What the exercise asks: Would you transcribe the whole listing exactly, minus its pictures?

Data block:
------------------------------------------------------------------------

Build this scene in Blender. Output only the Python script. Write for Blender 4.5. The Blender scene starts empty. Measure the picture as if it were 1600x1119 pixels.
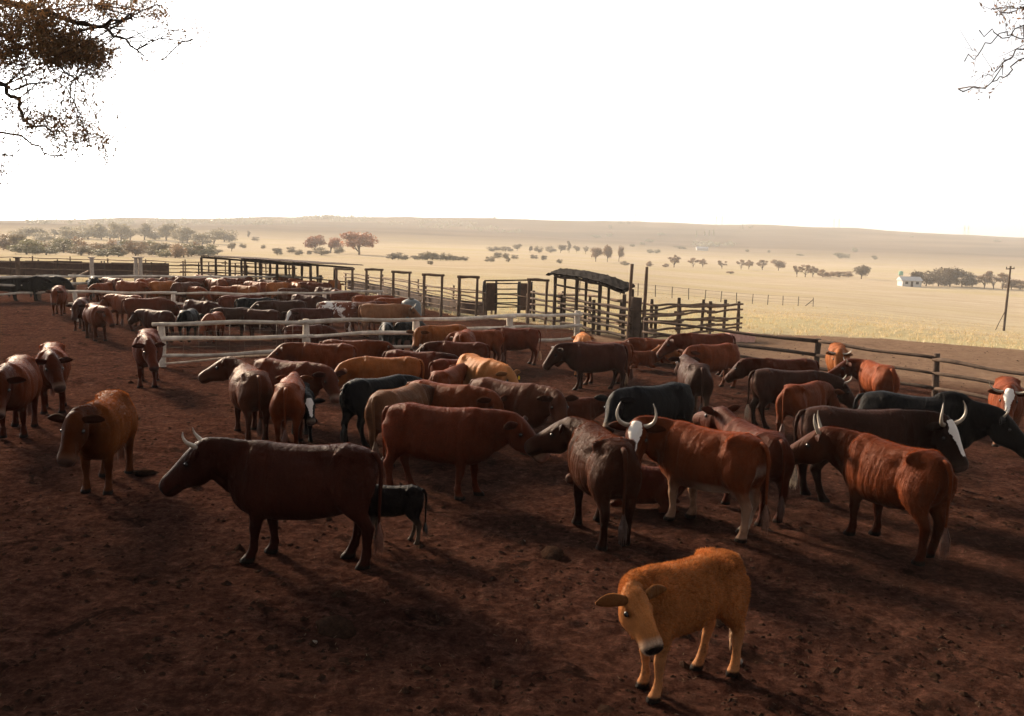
import bpy, math, random
import numpy as np
from mathutils import Vector, Matrix, Euler

random.seed(7)
rng = np.random.default_rng(11)
SC = bpy.context.scene
COL = SC.collection
R = math.radians

# ------------------------------------------------------------------ camera
CAM_H, FPX, ROLL = 3.7, 1500.0, 1.5            # eye height (m), focal length (px of a 1600 wide frame), roll
PITCH = math.degrees(math.atan((559.5 - 365.0) / FPX))
cam_data = bpy.data.cameras.new('camera')
cam_data.sensor_width = 36.0
cam_data.lens = 36.0 * FPX / 1600.0
cam_data.clip_start = 0.1
cam_data.clip_end = 9000.0
cam = bpy.data.objects.new('camera', cam_data)
cam.matrix_world = Matrix.Translation((0, 0, CAM_H)) @ Matrix.Rotation(R(90 - PITCH), 4, 'X') @ Matrix.Rotation(R(ROLL), 4, 'Z')
COL.objects.link(cam)
SC.camera = cam

# ------------------------------------------------------------------ sky, sun, exposure
SUN_EL, SUN_AZ = 21.0, -40.0                   # degrees above the horizon; degrees right of the view (+Y)
world = bpy.data.worlds.new('World')
SC.world = world
world.use_nodes = True
wn = world.node_tree.nodes
wl = world.node_tree.links
bg = wn['Background']
sky = wn.new('ShaderNodeTexSky')
sky.sky_type = 'NISHITA'
sky.sun_disc = False
sky.sun_elevation = R(SUN_EL)
sky.sun_rotation = R(SUN_AZ)
sky.altitude = 1400
sky.air_density = 0.8
sky.dust_density = 6.0
sky.ozone_density = 1.0
hsv = wn.new('ShaderNodeHueSaturation')
hsv.inputs['Saturation'].default_value = 0.10
wl.new(sky.outputs[0], hsv.inputs['Color'])
wl.new(hsv.outputs[0], bg.inputs['Color'])
bg.inputs['Strength'].default_value = 0.10
sun_data = bpy.data.lights.new('sun', 'SUN')
sun_data.energy = 5.0
sun_data.angle = R(11.0)
sun_data.color = (1.0, 0.77, 0.53)
sun = bpy.data.objects.new('sun', sun_data)
sdir = Vector((math.sin(R(SUN_AZ)) * math.cos(R(SUN_EL)), math.cos(R(SUN_AZ)) * math.cos(R(SUN_EL)), math.sin(R(SUN_EL))))
sun.rotation_euler = (-sdir).to_track_quat('-Z', 'Y').to_euler()
sun.location = sdir * 60
COL.objects.link(sun)
SC.view_settings.view_transform = 'Standard'
SC.view_settings.look = 'None'
SC.view_settings.gamma = 1.0
SC.view_settings.exposure = 1.5
SC.view_settings.use_curve_mapping = False
SC.render.engine = 'CYCLES'
SC.cycles.use_denoising = True
SC.cycles.max_bounces = 5
SC.cycles.diffuse_bounces = 2
SC.cycles.glossy_bounces = 2
SC.cycles.transmission_bounces = 2
SC.cycles.volume_bounces = 0
SC.cycles.transparent_max_bounces = 6
SC.cycles.use_adaptive_sampling = True
SC.cycles.adaptive_threshold = 0.02
SC.cycles.sample_clamp_indirect = 4.0

MW = np.array(cam.matrix_world)

def at(px, py, z=0.0):
    """Point on the level z seen at a pixel of the 1600 x 1119 photograph."""
    d = MW[:3, :3] @ np.array(((px - 800.0) / FPX, -(py - 559.5) / FPX, -1.0))
    k = (z - CAM_H) / d[2]
    return np.array((d[0] * k, d[1] * k, z))

def ray_at(px, py, dist):
    """Point on the sight line of a pixel, at the ground distance dist."""
    d = MW[:3, :3] @ np.array(((px - 800.0) / FPX, -(py - 559.5) / FPX, -1.0))
    k = dist / math.hypot(d[0], d[1])
    return np.array((d[0] * k, d[1] * k, CAM_H + d[2] * k))

# ------------------------------------------------------------------ small helpers
def tag(o, label=None, cat=None, group=None, kind=None):
    if label: o['label'] = label
    if cat: o['category'] = cat
    if group: o['group'] = group
    if kind: o['kind'] = kind
    return o

def empty(name, loc=(0, 0, 0), rz=0.0):
    o = bpy.data.objects.new(name, None)
    o.location = loc
    o.rotation_euler = (0, 0, rz)
    o.empty_display_size = 0.2
    COL.objects.link(o)
    return o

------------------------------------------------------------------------

Worked answer:
Build this scene in Blender. Output only the Python script. Write for Blender 4.5. The Blender scene starts empty. Measure the picture as if it were 1600x1119 pixels.
import bpy, math, random
import numpy as np
from mathutils import Vector, Matrix, Euler

random.seed(7)
rng = np.random.default_rng(11)
SC = bpy.context.scene
COL = SC.collection
R = math.radians

# ------------------------------------------------------------------ camera
CAM_H, FPX, ROLL = 3.7, 1500.0, 1.5            # eye height (m), focal length (px of a 1600 wide frame), roll
PITCH = math.degrees(math.atan((559.5 - 365.0) / FPX))
cam_data = bpy.data.cameras.new('camera')
cam_data.sensor_width = 36.0
cam_data.lens = 36.0 * FPX / 1600.0
cam_data.clip_start = 0.1
cam_data.clip_end = 9000.0
cam = bpy.data.objects.new('camera', cam_data)
cam.matrix_world = Matrix.Translation((0, 0, CAM_H)) @ Matrix.Rotation(R(90 - PITCH), 4, 'X') @ Matrix.Rotation(R(ROLL), 4, 'Z')
COL.objects.link(cam)
SC.camera = cam

# ------------------------------------------------------------------ sky, sun, exposure
SUN_EL, SUN_AZ = 21.0, -40.0                   # degrees above the horizon; degrees right of the view (+Y)
world = bpy.data.worlds.new('World')
SC.world = world
world.use_nodes = True
wn = world.node_tree.nodes
wl = world.node_tree.links
bg = wn['Background']
sky = wn.new('ShaderNodeTexSky')
sky.sky_type = 'NISHITA'
sky.sun_disc = False
sky.sun_elevation = R(SUN_EL)
sky.sun_rotation = R(SUN_AZ)
sky.altitude = 1400
sky.air_density = 0.8
sky.dust_density = 6.0
sky.ozone_density = 1.0
hsv = wn.new('ShaderNodeHueSaturation')
hsv.inputs['Saturation'].default_value = 0.10
wl.new(sky.outputs[0], hsv.inputs['Color'])
wl.new(hsv.outputs[0], bg.inputs['Color'])
bg.inputs['Strength'].default_value = 0.10
sun_data = bpy.data.lights.new('sun', 'SUN')
sun_data.energy = 5.0
sun_data.angle = R(11.0)
sun_data.color = (1.0, 0.77, 0.53)
sun = bpy.data.objects.new('sun', sun_data)
sdir = Vector((math.sin(R(SUN_AZ)) * math.cos(R(SUN_EL)), math.cos(R(SUN_AZ)) * math.cos(R(SUN_EL)), math.sin(R(SUN_EL))))
sun.rotation_euler = (-sdir).to_track_quat('-Z', 'Y').to_euler()
sun.location = sdir * 60
COL.objects.link(sun)
SC.view_settings.view_transform = 'Standard'
SC.view_settings.look = 'None'
SC.view_settings.gamma = 1.0
SC.view_settings.exposure = 1.5
SC.view_settings.use_curve_mapping = False
SC.render.engine = 'CYCLES'
SC.cycles.use_denoising = True
SC.cycles.max_bounces = 5
SC.cycles.diffuse_bounces = 2
SC.cycles.glossy_bounces = 2
SC.cycles.transmission_bounces = 2
SC.cycles.volume_bounces = 0
SC.cycles.transparent_max_bounces = 6
SC.cycles.use_adaptive_sampling = True
SC.cycles.adaptive_threshold = 0.02
SC.cycles.sample_clamp_indirect = 4.0

MW = np.array(cam.matrix_world)

def at(px, py, z=0.0):
    """Point on the level z seen at a pixel of the 1600 x 1119 photograph."""
    d = MW[:3, :3] @ np.array(((px - 800.0) / FPX, -(py - 559.5) / FPX, -1.0))
    k = (z - CAM_H) / d[2]
    return np.array((d[0] * k, d[1] * k, z))

def ray_at(px, py, dist):
    """Point on the sight line of a pixel, at the ground distance dist."""
    d = MW[:3, :3] @ np.array(((px - 800.0) / FPX, -(py - 559.5) / FPX, -1.0))
    k = dist / math.hypot(d[0], d[1])
    return np.array((d[0] * k, d[1] * k, CAM_H + d[2] * k))

# ------------------------------------------------------------------ small helpers
def tag(o, label=None, cat=None, group=None, kind=None):
    if label: o['label'] = label
    if cat: o['category'] = cat
    if group: o['group'] = group
    if kind: o['kind'] = kind
    return o

def empty(name, loc=(0, 0, 0), rz=0.0):
    o = bpy.data.objects.new(name, None)
    o.location = loc
    o.rotation_euler = (0, 0, rz)
    o.empty_display_size = 0.2
    COL.objects.link(o)
    return o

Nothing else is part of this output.